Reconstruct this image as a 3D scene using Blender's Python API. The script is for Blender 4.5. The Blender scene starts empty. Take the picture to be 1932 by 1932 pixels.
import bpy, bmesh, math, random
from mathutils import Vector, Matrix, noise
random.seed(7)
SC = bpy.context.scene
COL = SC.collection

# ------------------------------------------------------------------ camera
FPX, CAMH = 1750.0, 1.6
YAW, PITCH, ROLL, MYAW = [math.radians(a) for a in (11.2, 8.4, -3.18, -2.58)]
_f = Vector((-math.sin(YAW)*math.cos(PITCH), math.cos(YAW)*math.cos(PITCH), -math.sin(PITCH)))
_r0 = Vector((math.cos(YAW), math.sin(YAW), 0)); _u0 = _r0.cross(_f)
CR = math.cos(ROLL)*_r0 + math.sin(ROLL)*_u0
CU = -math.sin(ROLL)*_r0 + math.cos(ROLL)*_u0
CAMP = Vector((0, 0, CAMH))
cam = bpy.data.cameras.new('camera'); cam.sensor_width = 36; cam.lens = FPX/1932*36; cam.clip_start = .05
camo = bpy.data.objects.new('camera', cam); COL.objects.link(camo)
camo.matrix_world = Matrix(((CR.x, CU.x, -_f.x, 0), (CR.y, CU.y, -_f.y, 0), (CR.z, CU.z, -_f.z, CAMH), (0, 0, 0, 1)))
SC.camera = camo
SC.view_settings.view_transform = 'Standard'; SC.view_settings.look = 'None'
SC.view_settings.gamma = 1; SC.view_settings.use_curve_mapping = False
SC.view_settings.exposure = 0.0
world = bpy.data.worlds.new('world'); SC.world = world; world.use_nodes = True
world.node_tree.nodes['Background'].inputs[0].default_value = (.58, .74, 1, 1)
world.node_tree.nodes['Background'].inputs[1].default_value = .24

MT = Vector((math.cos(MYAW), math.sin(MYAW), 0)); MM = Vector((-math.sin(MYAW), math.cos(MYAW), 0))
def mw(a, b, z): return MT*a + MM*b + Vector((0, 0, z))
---
— GIVEN EXERCISE —
Extract the data exactly as given.

— EXPECTED ANSWER —
Reconstruct this image as a 3D scene using Blender's Python API. The script is for Blender 4.5. The Blender scene starts empty. Take the picture to be 1932 by 1932 pixels.
import bpy, bmesh, math, random
from mathutils import Vector, Matrix, noise
random.seed(7)
SC = bpy.context.scene
COL = SC.collection

# ------------------------------------------------------------------ camera
FPX, CAMH = 1750.0, 1.6
YAW, PITCH, ROLL, MYAW = [math.radians(a) for a in (11.2, 8.4, -3.18, -2.58)]
_f = Vector((-math.sin(YAW)*math.cos(PITCH), math.cos(YAW)*math.cos(PITCH), -math.sin(PITCH)))
_r0 = Vector((math.cos(YAW), math.sin(YAW), 0)); _u0 = _r0.cross(_f)
CR = math.cos(ROLL)*_r0 + math.sin(ROLL)*_u0
CU = -math.sin(ROLL)*_r0 + math.cos(ROLL)*_u0
CAMP = Vector((0, 0, CAMH))
cam = bpy.data.cameras.new('camera'); cam.sensor_width = 36; cam.lens = FPX/1932*36; cam.clip_start = .05
camo = bpy.data.objects.new('camera', cam); COL.objects.link(camo)
camo.matrix_world = Matrix(((CR.x, CU.x, -_f.x, 0), (CR.y, CU.y, -_f.y, 0), (CR.z, CU.z, -_f.z, CAMH), (0, 0, 0, 1)))
SC.camera = camo
SC.view_settings.view_transform = 'Standard'; SC.view_settings.look = 'None'
SC.view_settings.gamma = 1; SC.view_settings.use_curve_mapping = False
SC.view_settings.exposure = 0.0
world = bpy.data.worlds.new('world'); SC.world = world; world.use_nodes = True
world.node_tree.nodes['Background'].inputs[0].default_value = (.58, .74, 1, 1)
world.node_tree.nodes['Background'].inputs[1].default_value = .24

MT = Vector((math.cos(MYAW), math.sin(MYAW), 0)); MM = Vector((-math.sin(MYAW), math.cos(MYAW), 0))
def mw(a, b, z): return MT*a + MM*b + Vector((0, 0, z))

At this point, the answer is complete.